Is the conditional used correctly? I'm referring to a past event which, in this part of the story, hasn't occurred yet.

The context is Tom's first deep-sea diving lesson.

Even though the sea was calm and the sun was high in the sky, Tom was shaking with fear. If he had met some scary fish, he would immediately return to the surface. After taking a deep breath, he dived in the water.

---> Since he really met some scary fish (he saw a shark - it is told in the next paragraph of the story) the 3rd conditional can't be used. On the other hand, since the sentence refers to the past, NOT to the present or future, the 2nd conditional isn't correct.

That's why I used a mixed conditional but I'm not sure whether it is used correctly or not.

4 Answers 4


Your hypothetical "if he had met..." is a counterfactual. It means he didn't meet any scary fish.

You only need a simple hypothetical "If he met any scary fish, he would return..." You might also want to frame this hypothetical in his plans at the time of the narrative. You mean "He planned.." or "He'd been told..." or "He decided..."

He decided that if he met any scary fish, he would return to the surface immediately.


No, "had met" doesn't work. It's either the past of the past, or an unreal past, neither of which fit the situation since it's real, and the future of a past time.

So let's start with the words to describe Tom's intent in that moment:

If he meets any scary fish, he will immediately return to the surface.

Since we're reporting what happened in the narrative past, we backshift these verbs just once:

If he met any scary fish, he would immediately return to the surface.

So that's a correct version.


Also, possibly subjunctive, ... though this seems not contemporary... "If he were to meet any scary fish..."


No, it’s not correct. Close, though. The second clause needs to be “would have,” rather than “would,” to match the tense, which sounds like past subjunctive to me but could also be present perfect subjunctive.

If you use the conditional in the first clause, the second clause is contingent on the same condition, and should also be in the conditional to match:

If he would meet some scary fish, he would return to the surface.

This makes sense if you’re describing his standard operating procedure or something like that. So, one context where this sounds natural and idiomatic to me is:

Every day, he used to dive into the lake. If he’d see some scary fish, he’d come right back up to the surface.

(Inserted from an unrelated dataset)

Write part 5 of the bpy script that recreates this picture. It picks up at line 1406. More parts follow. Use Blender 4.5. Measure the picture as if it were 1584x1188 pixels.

This describes an event that actually happened, on occasion, over a period of time in the past.

Another way to express a similar concept is with the subjunctive mood, indicating that this is a hypothetical or counterfactual situation.

In the previous example, if whoever we’re talking about had never met a scary fish, it would be a counterfactual clause in the past subjunctive, and the dependent clause would be a past conditional. (Observe that if [he] had never met is a present perfect subjunctive and would be is a present conditional. This is very similar to your example, but works for me while the other doesn’t, possibly because the other example sounds counterfactual, and this is not.)

If he had met any scary fish, he would have returned to the surface.

An example of a hypothetical situation with the future subjunctive (which is actually sarcastic):

I’ll be going diving soon. I promise, Mom: if I meet any scary fish, I will return to the surface immediately.

Note that the first example says “some scary fish” because it’s implied that there were some, and the second and third examples say “any scary fish,” because there either definitely were none or none are expected.